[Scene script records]

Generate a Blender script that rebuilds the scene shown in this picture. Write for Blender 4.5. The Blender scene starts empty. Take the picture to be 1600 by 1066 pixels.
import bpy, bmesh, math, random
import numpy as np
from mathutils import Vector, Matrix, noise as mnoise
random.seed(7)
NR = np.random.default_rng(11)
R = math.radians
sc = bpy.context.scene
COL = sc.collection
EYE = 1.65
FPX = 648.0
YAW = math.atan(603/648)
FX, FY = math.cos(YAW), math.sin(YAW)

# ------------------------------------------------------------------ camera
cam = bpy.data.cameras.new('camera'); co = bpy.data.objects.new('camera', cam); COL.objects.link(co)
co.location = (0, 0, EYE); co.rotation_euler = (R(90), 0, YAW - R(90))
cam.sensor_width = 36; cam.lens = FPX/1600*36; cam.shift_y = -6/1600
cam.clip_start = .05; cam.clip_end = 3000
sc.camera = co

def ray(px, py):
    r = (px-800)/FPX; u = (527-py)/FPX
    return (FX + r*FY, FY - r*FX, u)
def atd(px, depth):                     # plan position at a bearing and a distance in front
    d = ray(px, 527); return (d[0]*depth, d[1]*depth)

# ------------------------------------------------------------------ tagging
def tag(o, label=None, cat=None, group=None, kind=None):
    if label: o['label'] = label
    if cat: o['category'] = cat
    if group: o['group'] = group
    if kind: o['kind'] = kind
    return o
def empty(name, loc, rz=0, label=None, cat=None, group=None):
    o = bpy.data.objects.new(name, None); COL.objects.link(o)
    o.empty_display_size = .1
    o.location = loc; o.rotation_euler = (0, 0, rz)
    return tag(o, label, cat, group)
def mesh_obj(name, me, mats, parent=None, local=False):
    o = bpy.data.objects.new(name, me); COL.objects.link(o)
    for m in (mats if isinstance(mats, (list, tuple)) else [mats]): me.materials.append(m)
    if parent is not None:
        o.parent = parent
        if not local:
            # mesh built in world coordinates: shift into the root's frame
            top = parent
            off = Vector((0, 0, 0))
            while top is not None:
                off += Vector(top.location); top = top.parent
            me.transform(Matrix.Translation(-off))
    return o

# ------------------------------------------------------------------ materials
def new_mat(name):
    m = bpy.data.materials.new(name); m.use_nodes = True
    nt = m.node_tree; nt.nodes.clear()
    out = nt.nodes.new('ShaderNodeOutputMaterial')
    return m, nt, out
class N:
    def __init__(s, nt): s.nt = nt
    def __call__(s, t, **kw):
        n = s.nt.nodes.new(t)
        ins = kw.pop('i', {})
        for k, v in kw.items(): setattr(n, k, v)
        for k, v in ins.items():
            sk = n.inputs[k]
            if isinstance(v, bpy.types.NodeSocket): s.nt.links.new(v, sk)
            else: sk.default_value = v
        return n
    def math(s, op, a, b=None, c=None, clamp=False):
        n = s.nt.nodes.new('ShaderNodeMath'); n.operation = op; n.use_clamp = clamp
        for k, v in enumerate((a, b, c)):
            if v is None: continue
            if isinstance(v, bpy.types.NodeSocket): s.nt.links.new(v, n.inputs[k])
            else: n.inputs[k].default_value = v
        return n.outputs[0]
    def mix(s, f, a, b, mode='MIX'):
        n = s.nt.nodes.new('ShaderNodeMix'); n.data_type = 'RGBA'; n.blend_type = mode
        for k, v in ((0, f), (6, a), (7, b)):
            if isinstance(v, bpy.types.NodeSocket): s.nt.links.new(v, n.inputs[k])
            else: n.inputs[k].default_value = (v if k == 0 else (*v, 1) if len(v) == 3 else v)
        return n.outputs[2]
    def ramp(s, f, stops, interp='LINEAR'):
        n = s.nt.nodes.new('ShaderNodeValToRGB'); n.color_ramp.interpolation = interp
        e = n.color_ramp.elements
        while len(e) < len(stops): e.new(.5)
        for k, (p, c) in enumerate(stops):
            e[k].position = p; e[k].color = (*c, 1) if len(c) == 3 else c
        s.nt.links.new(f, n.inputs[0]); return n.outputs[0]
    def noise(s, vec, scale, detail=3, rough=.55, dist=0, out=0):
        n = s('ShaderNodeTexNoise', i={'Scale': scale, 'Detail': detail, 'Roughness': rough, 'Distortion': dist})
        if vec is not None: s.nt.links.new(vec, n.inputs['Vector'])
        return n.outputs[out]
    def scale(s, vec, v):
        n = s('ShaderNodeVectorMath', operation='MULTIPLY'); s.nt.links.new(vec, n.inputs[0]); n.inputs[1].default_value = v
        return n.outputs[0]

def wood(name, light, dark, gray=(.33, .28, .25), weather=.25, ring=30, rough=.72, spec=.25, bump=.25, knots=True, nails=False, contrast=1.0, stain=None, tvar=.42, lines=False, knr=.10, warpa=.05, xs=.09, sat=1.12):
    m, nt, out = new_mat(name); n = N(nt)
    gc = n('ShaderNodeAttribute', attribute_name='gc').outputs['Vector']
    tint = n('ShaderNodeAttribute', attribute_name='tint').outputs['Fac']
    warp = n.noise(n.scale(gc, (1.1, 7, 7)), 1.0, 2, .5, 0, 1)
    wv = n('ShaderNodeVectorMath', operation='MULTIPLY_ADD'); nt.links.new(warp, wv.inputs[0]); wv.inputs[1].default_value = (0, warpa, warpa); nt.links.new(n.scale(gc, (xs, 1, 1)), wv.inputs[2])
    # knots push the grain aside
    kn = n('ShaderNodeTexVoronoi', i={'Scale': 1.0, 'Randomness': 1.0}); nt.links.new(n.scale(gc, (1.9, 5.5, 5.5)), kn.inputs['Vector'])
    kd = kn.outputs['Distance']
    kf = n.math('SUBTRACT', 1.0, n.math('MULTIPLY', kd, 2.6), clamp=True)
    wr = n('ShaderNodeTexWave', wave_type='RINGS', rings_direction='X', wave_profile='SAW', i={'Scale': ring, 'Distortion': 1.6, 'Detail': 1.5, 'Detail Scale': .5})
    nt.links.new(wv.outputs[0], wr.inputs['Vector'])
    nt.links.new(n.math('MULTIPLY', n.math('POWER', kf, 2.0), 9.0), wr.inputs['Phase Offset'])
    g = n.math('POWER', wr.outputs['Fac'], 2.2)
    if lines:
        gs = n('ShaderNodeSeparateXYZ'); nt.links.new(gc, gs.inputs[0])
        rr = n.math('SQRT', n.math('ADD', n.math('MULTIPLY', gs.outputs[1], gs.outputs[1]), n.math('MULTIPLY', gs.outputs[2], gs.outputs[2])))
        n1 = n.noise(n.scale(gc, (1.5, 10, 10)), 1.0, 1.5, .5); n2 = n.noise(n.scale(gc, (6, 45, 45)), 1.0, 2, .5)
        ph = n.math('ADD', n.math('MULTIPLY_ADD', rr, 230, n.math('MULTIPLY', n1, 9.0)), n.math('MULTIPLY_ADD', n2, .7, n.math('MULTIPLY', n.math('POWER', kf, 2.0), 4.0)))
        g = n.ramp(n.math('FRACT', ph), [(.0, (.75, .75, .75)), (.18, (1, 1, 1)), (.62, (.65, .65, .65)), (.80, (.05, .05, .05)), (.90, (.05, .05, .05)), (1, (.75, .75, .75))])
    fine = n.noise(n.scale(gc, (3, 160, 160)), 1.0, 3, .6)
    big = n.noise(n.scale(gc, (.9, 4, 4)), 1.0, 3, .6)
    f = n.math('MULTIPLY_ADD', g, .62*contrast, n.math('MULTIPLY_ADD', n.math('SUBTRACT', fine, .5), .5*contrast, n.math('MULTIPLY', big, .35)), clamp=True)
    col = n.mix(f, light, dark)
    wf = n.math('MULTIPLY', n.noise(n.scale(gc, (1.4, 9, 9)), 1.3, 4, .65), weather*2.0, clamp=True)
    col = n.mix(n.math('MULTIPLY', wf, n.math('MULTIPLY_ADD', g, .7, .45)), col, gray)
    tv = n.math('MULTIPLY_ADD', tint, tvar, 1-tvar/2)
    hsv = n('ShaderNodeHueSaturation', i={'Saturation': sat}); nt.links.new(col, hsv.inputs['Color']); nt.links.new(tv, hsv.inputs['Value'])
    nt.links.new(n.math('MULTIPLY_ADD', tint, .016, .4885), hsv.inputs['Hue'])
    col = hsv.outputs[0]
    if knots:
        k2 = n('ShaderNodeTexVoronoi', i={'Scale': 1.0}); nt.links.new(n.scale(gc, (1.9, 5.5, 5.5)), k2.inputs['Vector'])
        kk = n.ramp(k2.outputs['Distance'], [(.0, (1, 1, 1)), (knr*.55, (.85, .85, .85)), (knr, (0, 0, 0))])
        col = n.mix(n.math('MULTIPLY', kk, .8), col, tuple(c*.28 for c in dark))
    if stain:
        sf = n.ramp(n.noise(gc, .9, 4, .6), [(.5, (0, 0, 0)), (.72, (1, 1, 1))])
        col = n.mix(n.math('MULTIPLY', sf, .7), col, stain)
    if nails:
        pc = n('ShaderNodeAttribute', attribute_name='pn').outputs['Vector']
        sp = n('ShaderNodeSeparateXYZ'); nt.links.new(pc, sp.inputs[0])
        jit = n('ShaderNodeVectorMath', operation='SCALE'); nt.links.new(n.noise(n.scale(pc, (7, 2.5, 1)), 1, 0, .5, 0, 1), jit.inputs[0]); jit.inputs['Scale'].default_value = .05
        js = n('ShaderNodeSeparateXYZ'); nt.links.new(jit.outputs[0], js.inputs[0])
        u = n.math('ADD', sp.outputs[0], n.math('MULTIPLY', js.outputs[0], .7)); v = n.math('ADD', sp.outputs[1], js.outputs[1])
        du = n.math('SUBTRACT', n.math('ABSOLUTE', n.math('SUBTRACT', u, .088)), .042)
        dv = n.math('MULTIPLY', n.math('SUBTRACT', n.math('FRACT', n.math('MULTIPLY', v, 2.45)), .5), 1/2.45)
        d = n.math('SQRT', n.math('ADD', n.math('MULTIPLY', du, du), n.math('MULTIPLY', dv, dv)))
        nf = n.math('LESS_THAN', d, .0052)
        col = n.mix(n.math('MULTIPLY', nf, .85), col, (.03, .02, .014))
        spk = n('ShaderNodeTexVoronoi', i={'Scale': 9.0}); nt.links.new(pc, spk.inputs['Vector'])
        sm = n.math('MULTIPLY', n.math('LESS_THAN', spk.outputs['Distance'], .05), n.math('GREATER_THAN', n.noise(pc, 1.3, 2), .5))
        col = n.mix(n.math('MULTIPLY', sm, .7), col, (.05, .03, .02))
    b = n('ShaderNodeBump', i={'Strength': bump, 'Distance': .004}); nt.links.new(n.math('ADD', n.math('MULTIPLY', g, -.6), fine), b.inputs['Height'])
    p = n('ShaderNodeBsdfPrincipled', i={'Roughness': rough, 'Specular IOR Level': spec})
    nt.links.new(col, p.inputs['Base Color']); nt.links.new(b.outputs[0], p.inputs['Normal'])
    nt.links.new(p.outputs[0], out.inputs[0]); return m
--
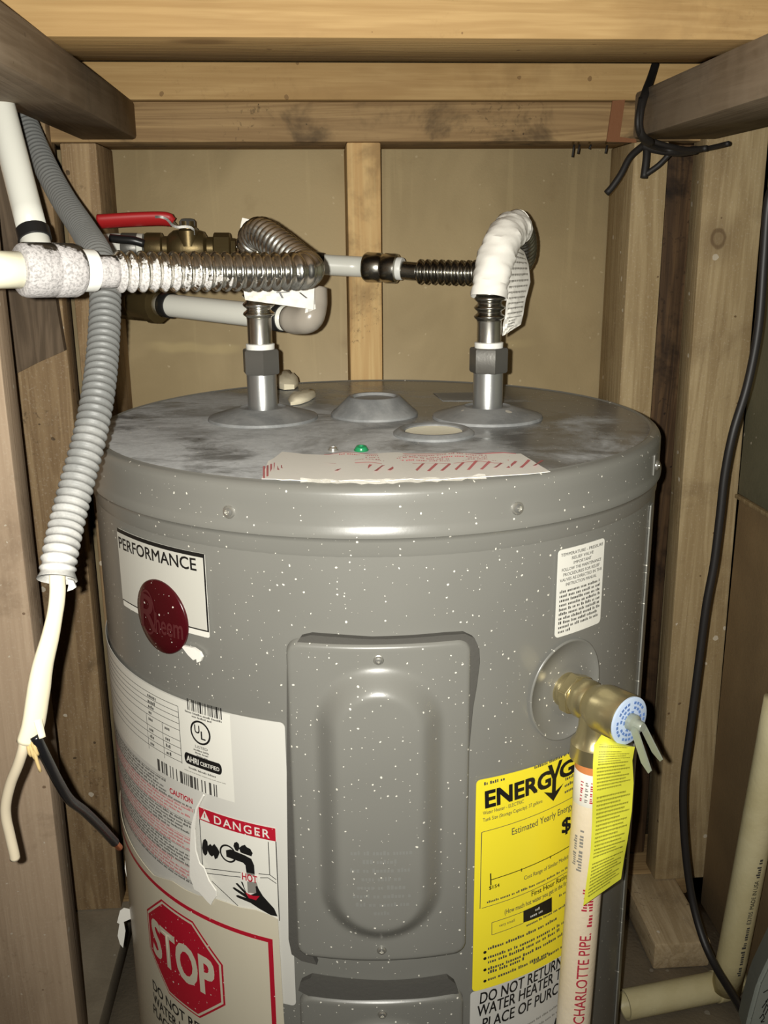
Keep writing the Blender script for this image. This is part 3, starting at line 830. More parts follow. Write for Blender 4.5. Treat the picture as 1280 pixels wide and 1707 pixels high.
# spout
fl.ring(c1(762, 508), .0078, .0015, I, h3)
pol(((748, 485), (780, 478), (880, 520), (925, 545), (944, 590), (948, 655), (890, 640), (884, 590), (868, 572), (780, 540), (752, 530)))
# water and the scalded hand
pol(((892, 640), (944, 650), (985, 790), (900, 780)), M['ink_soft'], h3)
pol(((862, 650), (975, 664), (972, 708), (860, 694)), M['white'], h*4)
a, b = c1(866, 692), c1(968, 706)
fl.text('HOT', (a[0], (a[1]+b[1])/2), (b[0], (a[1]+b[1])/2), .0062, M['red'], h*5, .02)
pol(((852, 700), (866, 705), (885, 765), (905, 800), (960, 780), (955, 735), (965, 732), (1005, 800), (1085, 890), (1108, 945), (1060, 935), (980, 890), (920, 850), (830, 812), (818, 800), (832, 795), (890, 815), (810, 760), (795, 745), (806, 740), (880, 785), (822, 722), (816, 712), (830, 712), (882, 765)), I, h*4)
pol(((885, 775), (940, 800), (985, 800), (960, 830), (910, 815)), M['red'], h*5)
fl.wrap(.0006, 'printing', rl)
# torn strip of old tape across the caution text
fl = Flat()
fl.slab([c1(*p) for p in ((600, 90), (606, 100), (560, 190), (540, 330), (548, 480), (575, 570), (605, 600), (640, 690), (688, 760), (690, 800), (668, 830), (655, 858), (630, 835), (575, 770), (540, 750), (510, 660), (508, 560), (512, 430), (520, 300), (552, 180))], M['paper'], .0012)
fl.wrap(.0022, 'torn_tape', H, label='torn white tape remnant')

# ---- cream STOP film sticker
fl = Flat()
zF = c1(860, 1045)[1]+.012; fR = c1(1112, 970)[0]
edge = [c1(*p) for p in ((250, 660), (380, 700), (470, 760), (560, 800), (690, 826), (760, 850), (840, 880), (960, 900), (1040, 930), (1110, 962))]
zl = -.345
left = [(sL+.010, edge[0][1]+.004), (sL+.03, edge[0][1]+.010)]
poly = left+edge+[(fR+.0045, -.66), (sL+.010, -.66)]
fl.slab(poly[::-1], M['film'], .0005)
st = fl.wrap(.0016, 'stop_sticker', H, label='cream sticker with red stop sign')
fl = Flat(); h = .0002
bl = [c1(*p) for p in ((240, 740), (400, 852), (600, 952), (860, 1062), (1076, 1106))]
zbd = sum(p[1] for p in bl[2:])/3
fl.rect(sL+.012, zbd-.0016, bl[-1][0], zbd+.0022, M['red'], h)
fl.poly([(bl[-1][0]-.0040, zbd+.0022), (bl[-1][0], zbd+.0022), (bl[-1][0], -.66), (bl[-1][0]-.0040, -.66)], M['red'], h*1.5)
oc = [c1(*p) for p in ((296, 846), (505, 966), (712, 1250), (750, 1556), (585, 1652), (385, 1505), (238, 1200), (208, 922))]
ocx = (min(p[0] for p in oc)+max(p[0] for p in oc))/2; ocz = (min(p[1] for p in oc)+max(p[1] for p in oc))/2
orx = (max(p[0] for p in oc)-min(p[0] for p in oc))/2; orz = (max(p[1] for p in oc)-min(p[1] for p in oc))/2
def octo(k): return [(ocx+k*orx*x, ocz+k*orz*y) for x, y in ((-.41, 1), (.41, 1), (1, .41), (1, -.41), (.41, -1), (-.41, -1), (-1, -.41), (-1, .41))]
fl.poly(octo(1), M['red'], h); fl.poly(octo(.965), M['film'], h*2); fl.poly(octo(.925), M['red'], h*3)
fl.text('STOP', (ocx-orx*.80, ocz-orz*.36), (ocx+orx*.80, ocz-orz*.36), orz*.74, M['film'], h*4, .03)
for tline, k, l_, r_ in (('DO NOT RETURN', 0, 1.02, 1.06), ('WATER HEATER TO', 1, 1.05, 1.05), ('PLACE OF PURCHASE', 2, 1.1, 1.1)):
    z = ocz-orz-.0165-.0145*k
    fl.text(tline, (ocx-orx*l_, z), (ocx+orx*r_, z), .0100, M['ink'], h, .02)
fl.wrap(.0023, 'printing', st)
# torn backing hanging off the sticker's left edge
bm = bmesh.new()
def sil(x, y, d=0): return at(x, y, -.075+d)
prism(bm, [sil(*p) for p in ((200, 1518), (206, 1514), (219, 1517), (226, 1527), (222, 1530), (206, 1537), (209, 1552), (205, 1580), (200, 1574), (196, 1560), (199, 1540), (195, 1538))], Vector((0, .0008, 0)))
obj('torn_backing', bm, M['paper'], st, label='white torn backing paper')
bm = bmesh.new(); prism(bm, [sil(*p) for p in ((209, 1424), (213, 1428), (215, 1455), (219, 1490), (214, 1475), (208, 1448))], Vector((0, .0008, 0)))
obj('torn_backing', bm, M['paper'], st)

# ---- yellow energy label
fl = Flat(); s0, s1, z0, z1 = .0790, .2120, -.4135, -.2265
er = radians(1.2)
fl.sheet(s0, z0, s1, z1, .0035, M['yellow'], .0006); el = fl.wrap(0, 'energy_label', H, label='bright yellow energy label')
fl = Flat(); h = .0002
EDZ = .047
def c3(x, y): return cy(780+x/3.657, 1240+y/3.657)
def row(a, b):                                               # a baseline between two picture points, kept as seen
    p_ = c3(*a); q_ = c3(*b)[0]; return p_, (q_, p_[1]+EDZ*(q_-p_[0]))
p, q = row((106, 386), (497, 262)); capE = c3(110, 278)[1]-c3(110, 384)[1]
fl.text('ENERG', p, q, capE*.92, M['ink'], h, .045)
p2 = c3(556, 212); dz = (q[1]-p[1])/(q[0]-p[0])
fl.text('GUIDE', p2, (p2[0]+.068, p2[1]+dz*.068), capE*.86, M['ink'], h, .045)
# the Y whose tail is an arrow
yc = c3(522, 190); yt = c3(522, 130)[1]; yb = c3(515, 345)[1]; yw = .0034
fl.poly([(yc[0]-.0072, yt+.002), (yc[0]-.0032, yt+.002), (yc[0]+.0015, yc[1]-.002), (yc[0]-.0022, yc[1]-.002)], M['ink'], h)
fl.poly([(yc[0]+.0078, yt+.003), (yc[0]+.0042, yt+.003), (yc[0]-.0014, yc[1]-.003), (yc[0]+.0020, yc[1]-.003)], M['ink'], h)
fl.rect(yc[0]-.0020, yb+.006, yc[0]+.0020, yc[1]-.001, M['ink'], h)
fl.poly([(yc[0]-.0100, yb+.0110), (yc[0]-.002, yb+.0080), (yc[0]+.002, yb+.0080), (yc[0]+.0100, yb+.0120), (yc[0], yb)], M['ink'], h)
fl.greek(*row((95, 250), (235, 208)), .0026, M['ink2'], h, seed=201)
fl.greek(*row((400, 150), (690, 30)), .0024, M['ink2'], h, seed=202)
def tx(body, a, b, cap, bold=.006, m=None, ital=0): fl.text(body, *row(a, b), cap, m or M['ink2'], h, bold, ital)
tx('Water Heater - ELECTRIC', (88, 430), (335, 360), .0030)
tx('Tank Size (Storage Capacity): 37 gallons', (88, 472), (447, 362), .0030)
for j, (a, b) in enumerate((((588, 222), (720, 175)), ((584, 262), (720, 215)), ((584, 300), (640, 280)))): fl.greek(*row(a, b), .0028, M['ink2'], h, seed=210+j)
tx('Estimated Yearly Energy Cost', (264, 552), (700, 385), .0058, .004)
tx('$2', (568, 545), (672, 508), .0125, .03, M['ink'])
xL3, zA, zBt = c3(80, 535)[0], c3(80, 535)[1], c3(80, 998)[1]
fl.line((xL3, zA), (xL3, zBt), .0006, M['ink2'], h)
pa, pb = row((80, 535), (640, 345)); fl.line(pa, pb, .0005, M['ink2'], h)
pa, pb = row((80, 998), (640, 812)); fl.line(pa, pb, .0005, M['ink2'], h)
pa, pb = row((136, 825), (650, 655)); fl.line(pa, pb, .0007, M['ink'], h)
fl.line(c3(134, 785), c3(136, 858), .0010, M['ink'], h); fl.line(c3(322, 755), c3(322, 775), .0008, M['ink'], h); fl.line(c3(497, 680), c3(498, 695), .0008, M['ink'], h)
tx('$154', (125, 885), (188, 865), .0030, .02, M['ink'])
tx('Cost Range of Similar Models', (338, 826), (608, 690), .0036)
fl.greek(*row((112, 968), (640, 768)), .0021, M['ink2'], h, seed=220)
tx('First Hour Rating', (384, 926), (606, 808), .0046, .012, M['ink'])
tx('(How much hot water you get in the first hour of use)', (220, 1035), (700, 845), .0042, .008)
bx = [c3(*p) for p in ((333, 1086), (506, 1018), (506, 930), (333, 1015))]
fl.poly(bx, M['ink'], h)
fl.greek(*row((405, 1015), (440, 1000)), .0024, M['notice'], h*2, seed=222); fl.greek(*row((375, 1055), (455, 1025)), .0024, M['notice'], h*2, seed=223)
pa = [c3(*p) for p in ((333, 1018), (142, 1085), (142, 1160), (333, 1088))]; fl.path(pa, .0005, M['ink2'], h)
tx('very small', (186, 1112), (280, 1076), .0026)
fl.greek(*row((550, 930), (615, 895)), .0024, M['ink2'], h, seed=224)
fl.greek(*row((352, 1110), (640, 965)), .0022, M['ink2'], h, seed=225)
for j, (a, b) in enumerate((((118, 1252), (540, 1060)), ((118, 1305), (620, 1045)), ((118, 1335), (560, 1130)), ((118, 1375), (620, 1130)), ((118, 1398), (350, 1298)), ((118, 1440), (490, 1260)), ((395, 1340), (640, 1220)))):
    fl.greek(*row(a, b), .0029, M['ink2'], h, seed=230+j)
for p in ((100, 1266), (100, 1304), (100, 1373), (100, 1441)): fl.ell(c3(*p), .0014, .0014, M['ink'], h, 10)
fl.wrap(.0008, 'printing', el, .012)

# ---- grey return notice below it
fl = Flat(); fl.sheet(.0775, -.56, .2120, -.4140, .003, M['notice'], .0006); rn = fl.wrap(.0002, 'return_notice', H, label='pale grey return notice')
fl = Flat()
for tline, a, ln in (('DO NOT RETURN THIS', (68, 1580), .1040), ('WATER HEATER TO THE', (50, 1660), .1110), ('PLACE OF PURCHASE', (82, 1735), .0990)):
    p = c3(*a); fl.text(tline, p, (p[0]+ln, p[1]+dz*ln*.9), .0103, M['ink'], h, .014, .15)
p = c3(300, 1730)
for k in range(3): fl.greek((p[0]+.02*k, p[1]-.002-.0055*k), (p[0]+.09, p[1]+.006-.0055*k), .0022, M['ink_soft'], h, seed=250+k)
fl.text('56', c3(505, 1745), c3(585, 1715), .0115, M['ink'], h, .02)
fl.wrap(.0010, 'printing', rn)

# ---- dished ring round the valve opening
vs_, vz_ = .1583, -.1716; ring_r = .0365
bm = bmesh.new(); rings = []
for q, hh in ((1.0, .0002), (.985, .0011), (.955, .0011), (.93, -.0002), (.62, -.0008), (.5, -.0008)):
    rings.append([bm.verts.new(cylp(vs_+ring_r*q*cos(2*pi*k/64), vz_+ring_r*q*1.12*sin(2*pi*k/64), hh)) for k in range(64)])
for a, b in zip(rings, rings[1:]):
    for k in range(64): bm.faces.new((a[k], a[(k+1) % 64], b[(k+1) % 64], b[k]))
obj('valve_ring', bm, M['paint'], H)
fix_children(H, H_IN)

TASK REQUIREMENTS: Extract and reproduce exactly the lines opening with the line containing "Generate a Blender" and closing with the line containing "FX, FY = math.cos(YAW), math.sin(YAW)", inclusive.

OUTPUT OF THE TASK:
Generate a Blender script that rebuilds the scene shown in this picture. Write for Blender 4.5. The Blender scene starts empty. Take the picture to be 1600 by 1066 pixels.
import bpy, bmesh, math, random
import numpy as np
from mathutils import Vector, Matrix, noise as mnoise
random.seed(7)
NR = np.random.default_rng(11)
R = math.radians
sc = bpy.context.scene
COL = sc.collection
EYE = 1.65
FPX = 648.0
YAW = math.atan(603/648)
FX, FY = math.cos(YAW), math.sin(YAW)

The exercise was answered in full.